The exercise: Set down the material once more, exactly as it appears.

Supplied material:
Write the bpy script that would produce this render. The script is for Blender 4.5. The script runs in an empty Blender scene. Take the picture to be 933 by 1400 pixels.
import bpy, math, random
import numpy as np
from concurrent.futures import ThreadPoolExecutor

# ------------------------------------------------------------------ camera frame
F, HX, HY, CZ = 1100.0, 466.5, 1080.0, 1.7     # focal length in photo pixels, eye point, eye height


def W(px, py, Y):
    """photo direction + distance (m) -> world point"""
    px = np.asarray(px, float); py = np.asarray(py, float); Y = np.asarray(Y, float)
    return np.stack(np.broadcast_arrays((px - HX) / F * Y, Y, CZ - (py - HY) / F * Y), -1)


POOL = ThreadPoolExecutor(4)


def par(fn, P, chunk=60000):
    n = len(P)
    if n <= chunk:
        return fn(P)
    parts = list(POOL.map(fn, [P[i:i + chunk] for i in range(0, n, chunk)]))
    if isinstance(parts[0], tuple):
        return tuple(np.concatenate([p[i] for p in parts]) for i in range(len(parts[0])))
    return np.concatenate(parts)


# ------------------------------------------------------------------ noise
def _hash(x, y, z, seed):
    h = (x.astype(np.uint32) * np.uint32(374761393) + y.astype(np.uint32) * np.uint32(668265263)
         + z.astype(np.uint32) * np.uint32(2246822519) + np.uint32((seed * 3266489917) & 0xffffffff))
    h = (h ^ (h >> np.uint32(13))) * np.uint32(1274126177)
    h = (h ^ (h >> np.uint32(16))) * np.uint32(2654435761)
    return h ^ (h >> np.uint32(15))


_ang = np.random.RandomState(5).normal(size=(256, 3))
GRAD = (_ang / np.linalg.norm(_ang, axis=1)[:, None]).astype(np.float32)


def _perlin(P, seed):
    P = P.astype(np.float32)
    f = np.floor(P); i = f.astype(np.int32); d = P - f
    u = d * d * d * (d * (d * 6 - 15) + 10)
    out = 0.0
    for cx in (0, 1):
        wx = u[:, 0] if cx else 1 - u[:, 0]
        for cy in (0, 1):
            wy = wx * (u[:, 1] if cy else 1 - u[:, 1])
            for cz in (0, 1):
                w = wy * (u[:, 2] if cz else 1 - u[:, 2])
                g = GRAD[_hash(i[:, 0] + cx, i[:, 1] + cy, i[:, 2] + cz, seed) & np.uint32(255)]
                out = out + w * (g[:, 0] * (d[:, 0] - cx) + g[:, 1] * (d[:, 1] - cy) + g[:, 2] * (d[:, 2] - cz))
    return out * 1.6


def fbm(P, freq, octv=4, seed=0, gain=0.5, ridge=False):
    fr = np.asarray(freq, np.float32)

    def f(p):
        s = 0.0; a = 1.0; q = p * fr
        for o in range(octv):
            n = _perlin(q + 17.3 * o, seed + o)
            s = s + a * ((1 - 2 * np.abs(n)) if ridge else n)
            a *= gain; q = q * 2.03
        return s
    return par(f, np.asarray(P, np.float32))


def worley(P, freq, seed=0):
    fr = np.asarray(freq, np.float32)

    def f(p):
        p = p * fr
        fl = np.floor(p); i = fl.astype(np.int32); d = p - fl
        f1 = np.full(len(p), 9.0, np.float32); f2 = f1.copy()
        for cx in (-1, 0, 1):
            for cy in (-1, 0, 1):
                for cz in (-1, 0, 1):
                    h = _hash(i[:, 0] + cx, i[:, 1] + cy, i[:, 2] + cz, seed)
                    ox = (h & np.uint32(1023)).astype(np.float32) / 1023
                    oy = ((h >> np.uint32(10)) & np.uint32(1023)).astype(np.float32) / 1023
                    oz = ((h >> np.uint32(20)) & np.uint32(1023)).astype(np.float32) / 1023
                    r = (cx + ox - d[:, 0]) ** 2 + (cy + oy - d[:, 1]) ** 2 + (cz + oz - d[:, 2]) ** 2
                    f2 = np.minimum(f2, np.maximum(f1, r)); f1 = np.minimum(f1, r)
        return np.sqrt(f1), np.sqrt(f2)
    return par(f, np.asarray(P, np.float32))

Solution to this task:
Write the bpy script that would produce this render. The script is for Blender 4.5. The script runs in an empty Blender scene. Take the picture to be 933 by 1400 pixels.
import bpy, math, random
import numpy as np
from concurrent.futures import ThreadPoolExecutor

# ------------------------------------------------------------------ camera frame
F, HX, HY, CZ = 1100.0, 466.5, 1080.0, 1.7     # focal length in photo pixels, eye point, eye height


def W(px, py, Y):
    """photo direction + distance (m) -> world point"""
    px = np.asarray(px, float); py = np.asarray(py, float); Y = np.asarray(Y, float)
    return np.stack(np.broadcast_arrays((px - HX) / F * Y, Y, CZ - (py - HY) / F * Y), -1)


POOL = ThreadPoolExecutor(4)


def par(fn, P, chunk=60000):
    n = len(P)
    if n <= chunk:
        return fn(P)
    parts = list(POOL.map(fn, [P[i:i + chunk] for i in range(0, n, chunk)]))
    if isinstance(parts[0], tuple):
        return tuple(np.concatenate([p[i] for p in parts]) for i in range(len(parts[0])))
    return np.concatenate(parts)


# ------------------------------------------------------------------ noise
def _hash(x, y, z, seed):
    h = (x.astype(np.uint32) * np.uint32(374761393) + y.astype(np.uint32) * np.uint32(668265263)
         + z.astype(np.uint32) * np.uint32(2246822519) + np.uint32((seed * 3266489917) & 0xffffffff))
    h = (h ^ (h >> np.uint32(13))) * np.uint32(1274126177)
    h = (h ^ (h >> np.uint32(16))) * np.uint32(2654435761)
    return h ^ (h >> np.uint32(15))


_ang = np.random.RandomState(5).normal(size=(256, 3))
GRAD = (_ang / np.linalg.norm(_ang, axis=1)[:, None]).astype(np.float32)


def _perlin(P, seed):
    P = P.astype(np.float32)
    f = np.floor(P); i = f.astype(np.int32); d = P - f
    u = d * d * d * (d * (d * 6 - 15) + 10)
    out = 0.0
    for cx in (0, 1):
        wx = u[:, 0] if cx else 1 - u[:, 0]
        for cy in (0, 1):
            wy = wx * (u[:, 1] if cy else 1 - u[:, 1])
            for cz in (0, 1):
                w = wy * (u[:, 2] if cz else 1 - u[:, 2])
                g = GRAD[_hash(i[:, 0] + cx, i[:, 1] + cy, i[:, 2] + cz, seed) & np.uint32(255)]
                out = out + w * (g[:, 0] * (d[:, 0] - cx) + g[:, 1] * (d[:, 1] - cy) + g[:, 2] * (d[:, 2] - cz))
    return out * 1.6


def fbm(P, freq, octv=4, seed=0, gain=0.5, ridge=False):
    fr = np.asarray(freq, np.float32)

    def f(p):
        s = 0.0; a = 1.0; q = p * fr
        for o in range(octv):
            n = _perlin(q + 17.3 * o, seed + o)
            s = s + a * ((1 - 2 * np.abs(n)) if ridge else n)
            a *= gain; q = q * 2.03
        return s
    return par(f, np.asarray(P, np.float32))


def worley(P, freq, seed=0):
    fr = np.asarray(freq, np.float32)

    def f(p):
        p = p * fr
        fl = np.floor(p); i = fl.astype(np.int32); d = p - fl
        f1 = np.full(len(p), 9.0, np.float32); f2 = f1.copy()
        for cx in (-1, 0, 1):
            for cy in (-1, 0, 1):
                for cz in (-1, 0, 1):
                    h = _hash(i[:, 0] + cx, i[:, 1] + cy, i[:, 2] + cz, seed)
                    ox = (h & np.uint32(1023)).astype(np.float32) / 1023
                    oy = ((h >> np.uint32(10)) & np.uint32(1023)).astype(np.float32) / 1023
                    oz = ((h >> np.uint32(20)) & np.uint32(1023)).astype(np.float32) / 1023
                    r = (cx + ox - d[:, 0]) ** 2 + (cy + oy - d[:, 1]) ** 2 + (cz + oz - d[:, 2]) ** 2
                    f2 = np.minimum(f2, np.maximum(f1, r)); f1 = np.minimum(f1, r)
        return np.sqrt(f1), np.sqrt(f2)
    return par(f, np.asarray(P, np.float32))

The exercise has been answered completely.